• Set exercise:
Omit all pictures. Copy the rest of the material exactly.

• Data extract:
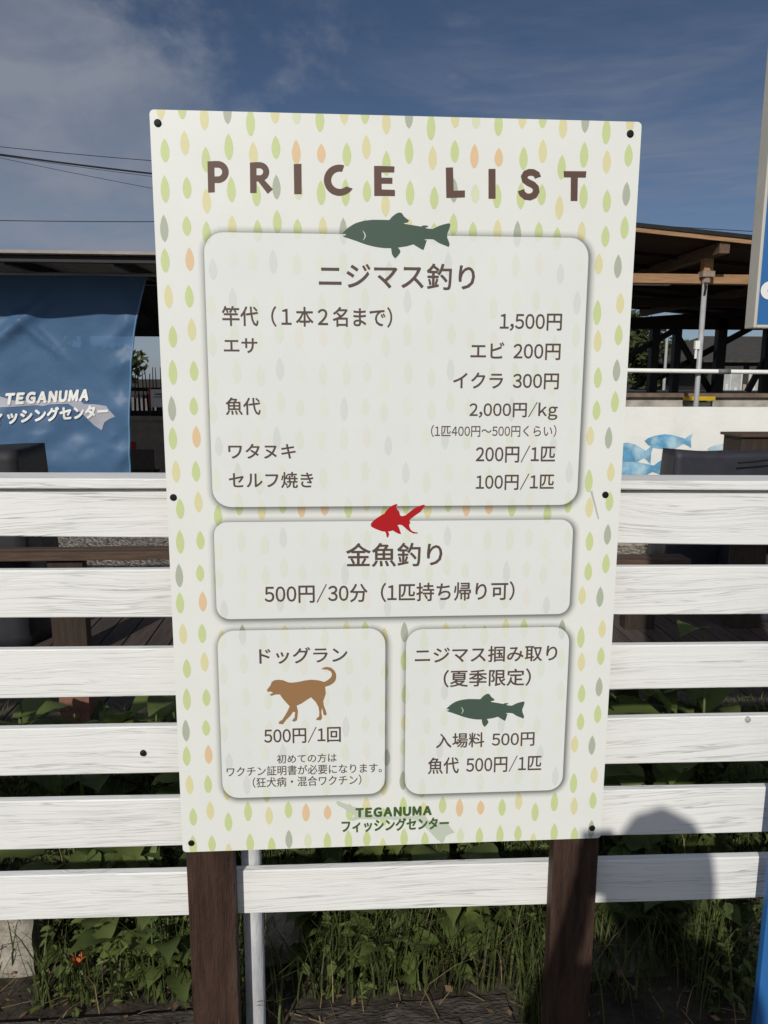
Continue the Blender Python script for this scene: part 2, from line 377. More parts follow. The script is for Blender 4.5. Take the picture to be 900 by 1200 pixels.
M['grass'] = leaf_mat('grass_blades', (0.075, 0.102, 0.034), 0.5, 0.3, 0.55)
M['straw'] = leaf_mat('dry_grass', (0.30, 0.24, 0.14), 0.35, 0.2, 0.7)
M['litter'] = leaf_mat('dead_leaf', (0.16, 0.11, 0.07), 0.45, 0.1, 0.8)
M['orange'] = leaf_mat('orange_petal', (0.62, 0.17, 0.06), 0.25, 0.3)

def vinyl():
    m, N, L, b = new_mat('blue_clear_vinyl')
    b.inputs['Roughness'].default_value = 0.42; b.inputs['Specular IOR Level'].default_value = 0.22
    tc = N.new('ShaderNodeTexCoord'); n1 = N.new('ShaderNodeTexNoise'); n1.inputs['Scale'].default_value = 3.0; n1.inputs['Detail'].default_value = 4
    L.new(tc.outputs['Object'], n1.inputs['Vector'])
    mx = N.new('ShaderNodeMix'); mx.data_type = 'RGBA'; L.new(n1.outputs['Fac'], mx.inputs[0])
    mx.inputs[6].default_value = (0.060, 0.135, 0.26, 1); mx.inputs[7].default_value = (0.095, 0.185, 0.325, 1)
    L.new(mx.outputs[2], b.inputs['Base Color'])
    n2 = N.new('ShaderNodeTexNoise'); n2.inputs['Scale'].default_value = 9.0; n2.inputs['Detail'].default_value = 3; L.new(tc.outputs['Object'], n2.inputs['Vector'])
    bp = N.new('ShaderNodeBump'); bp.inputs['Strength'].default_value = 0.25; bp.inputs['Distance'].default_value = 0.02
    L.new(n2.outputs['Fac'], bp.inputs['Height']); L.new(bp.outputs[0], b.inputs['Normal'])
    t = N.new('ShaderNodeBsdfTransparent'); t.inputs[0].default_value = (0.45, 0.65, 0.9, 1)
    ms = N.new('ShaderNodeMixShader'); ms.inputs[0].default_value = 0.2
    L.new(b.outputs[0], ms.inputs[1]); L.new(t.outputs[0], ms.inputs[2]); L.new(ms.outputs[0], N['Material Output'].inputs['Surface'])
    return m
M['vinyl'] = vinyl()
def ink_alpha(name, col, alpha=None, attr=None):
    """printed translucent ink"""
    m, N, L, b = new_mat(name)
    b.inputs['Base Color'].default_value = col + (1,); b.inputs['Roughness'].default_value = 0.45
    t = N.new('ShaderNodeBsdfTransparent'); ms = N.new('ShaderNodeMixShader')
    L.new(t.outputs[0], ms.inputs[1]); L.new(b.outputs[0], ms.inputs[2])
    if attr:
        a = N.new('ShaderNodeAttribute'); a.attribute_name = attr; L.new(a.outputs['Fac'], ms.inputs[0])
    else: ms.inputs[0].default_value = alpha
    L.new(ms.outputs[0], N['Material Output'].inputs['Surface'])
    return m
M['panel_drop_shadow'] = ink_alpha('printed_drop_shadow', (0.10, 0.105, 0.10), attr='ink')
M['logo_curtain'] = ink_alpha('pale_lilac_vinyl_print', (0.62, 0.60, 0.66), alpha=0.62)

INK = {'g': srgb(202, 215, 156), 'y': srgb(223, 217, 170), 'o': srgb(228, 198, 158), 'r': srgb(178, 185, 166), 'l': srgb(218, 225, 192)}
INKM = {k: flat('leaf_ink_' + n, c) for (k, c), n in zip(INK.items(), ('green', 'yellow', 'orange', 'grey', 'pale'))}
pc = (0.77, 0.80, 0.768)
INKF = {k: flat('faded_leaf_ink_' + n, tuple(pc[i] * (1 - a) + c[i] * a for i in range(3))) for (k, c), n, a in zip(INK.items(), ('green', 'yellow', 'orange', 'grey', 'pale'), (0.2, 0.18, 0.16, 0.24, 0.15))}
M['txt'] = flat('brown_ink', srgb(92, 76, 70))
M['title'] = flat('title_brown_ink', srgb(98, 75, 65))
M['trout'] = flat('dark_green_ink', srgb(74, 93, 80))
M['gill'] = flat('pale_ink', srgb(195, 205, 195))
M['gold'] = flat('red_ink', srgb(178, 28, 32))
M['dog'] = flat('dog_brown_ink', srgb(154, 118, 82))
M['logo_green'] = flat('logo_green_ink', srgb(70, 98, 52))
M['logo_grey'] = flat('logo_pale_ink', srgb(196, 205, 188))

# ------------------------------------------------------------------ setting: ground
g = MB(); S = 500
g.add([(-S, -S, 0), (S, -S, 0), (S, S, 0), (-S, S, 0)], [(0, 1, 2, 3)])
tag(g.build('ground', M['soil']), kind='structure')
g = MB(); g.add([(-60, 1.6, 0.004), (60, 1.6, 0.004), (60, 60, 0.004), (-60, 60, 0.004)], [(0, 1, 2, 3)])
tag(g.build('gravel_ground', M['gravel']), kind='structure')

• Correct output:
Continue the Blender Python script for this scene: part 2, from line 377. More parts follow. The script is for Blender 4.5. Take the picture to be 900 by 1200 pixels.
M['grass'] = leaf_mat('grass_blades', (0.075, 0.102, 0.034), 0.5, 0.3, 0.55)
M['straw'] = leaf_mat('dry_grass', (0.30, 0.24, 0.14), 0.35, 0.2, 0.7)
M['litter'] = leaf_mat('dead_leaf', (0.16, 0.11, 0.07), 0.45, 0.1, 0.8)
M['orange'] = leaf_mat('orange_petal', (0.62, 0.17, 0.06), 0.25, 0.3)

def vinyl():
    m, N, L, b = new_mat('blue_clear_vinyl')
    b.inputs['Roughness'].default_value = 0.42; b.inputs['Specular IOR Level'].default_value = 0.22
    tc = N.new('ShaderNodeTexCoord'); n1 = N.new('ShaderNodeTexNoise'); n1.inputs['Scale'].default_value = 3.0; n1.inputs['Detail'].default_value = 4
    L.new(tc.outputs['Object'], n1.inputs['Vector'])
    mx = N.new('ShaderNodeMix'); mx.data_type = 'RGBA'; L.new(n1.outputs['Fac'], mx.inputs[0])
    mx.inputs[6].default_value = (0.060, 0.135, 0.26, 1); mx.inputs[7].default_value = (0.095, 0.185, 0.325, 1)
    L.new(mx.outputs[2], b.inputs['Base Color'])
    n2 = N.new('ShaderNodeTexNoise'); n2.inputs['Scale'].default_value = 9.0; n2.inputs['Detail'].default_value = 3; L.new(tc.outputs['Object'], n2.inputs['Vector'])
    bp = N.new('ShaderNodeBump'); bp.inputs['Strength'].default_value = 0.25; bp.inputs['Distance'].default_value = 0.02
    L.new(n2.outputs['Fac'], bp.inputs['Height']); L.new(bp.outputs[0], b.inputs['Normal'])
    t = N.new('ShaderNodeBsdfTransparent'); t.inputs[0].default_value = (0.45, 0.65, 0.9, 1)
    ms = N.new('ShaderNodeMixShader'); ms.inputs[0].default_value = 0.2
    L.new(b.outputs[0], ms.inputs[1]); L.new(t.outputs[0], ms.inputs[2]); L.new(ms.outputs[0], N['Material Output'].inputs['Surface'])
    return m
M['vinyl'] = vinyl()
def ink_alpha(name, col, alpha=None, attr=None):
    """printed translucent ink"""
    m, N, L, b = new_mat(name)
    b.inputs['Base Color'].default_value = col + (1,); b.inputs['Roughness'].default_value = 0.45
    t = N.new('ShaderNodeBsdfTransparent'); ms = N.new('ShaderNodeMixShader')
    L.new(t.outputs[0], ms.inputs[1]); L.new(b.outputs[0], ms.inputs[2])
    if attr:
        a = N.new('ShaderNodeAttribute'); a.attribute_name = attr; L.new(a.outputs['Fac'], ms.inputs[0])
    else: ms.inputs[0].default_value = alpha
    L.new(ms.outputs[0], N['Material Output'].inputs['Surface'])
    return m
M['panel_drop_shadow'] = ink_alpha('printed_drop_shadow', (0.10, 0.105, 0.10), attr='ink')
M['logo_curtain'] = ink_alpha('pale_lilac_vinyl_print', (0.62, 0.60, 0.66), alpha=0.62)

INK = {'g': srgb(202, 215, 156), 'y': srgb(223, 217, 170), 'o': srgb(228, 198, 158), 'r': srgb(178, 185, 166), 'l': srgb(218, 225, 192)}
INKM = {k: flat('leaf_ink_' + n, c) for (k, c), n in zip(INK.items(), ('green', 'yellow', 'orange', 'grey', 'pale'))}
pc = (0.77, 0.80, 0.768)
INKF = {k: flat('faded_leaf_ink_' + n, tuple(pc[i] * (1 - a) + c[i] * a for i in range(3))) for (k, c), n, a in zip(INK.items(), ('green', 'yellow', 'orange', 'grey', 'pale'), (0.2, 0.18, 0.16, 0.24, 0.15))}
M['txt'] = flat('brown_ink', srgb(92, 76, 70))
M['title'] = flat('title_brown_ink', srgb(98, 75, 65))
M['trout'] = flat('dark_green_ink', srgb(74, 93, 80))
M['gill'] = flat('pale_ink', srgb(195, 205, 195))
M['gold'] = flat('red_ink', srgb(178, 28, 32))
M['dog'] = flat('dog_brown_ink', srgb(154, 118, 82))
M['logo_green'] = flat('logo_green_ink', srgb(70, 98, 52))
M['logo_grey'] = flat('logo_pale_ink', srgb(196, 205, 188))

# ------------------------------------------------------------------ setting: ground
g = MB(); S = 500
g.add([(-S, -S, 0), (S, -S, 0), (S, S, 0), (-S, S, 0)], [(0, 1, 2, 3)])
tag(g.build('ground', M['soil']), kind='structure')
g = MB(); g.add([(-60, 1.6, 0.004), (60, 1.6, 0.004), (60, 60, 0.004), (-60, 60, 0.004)], [(0, 1, 2, 3)])
tag(g.build('gravel_ground', M['gravel']), kind='structure')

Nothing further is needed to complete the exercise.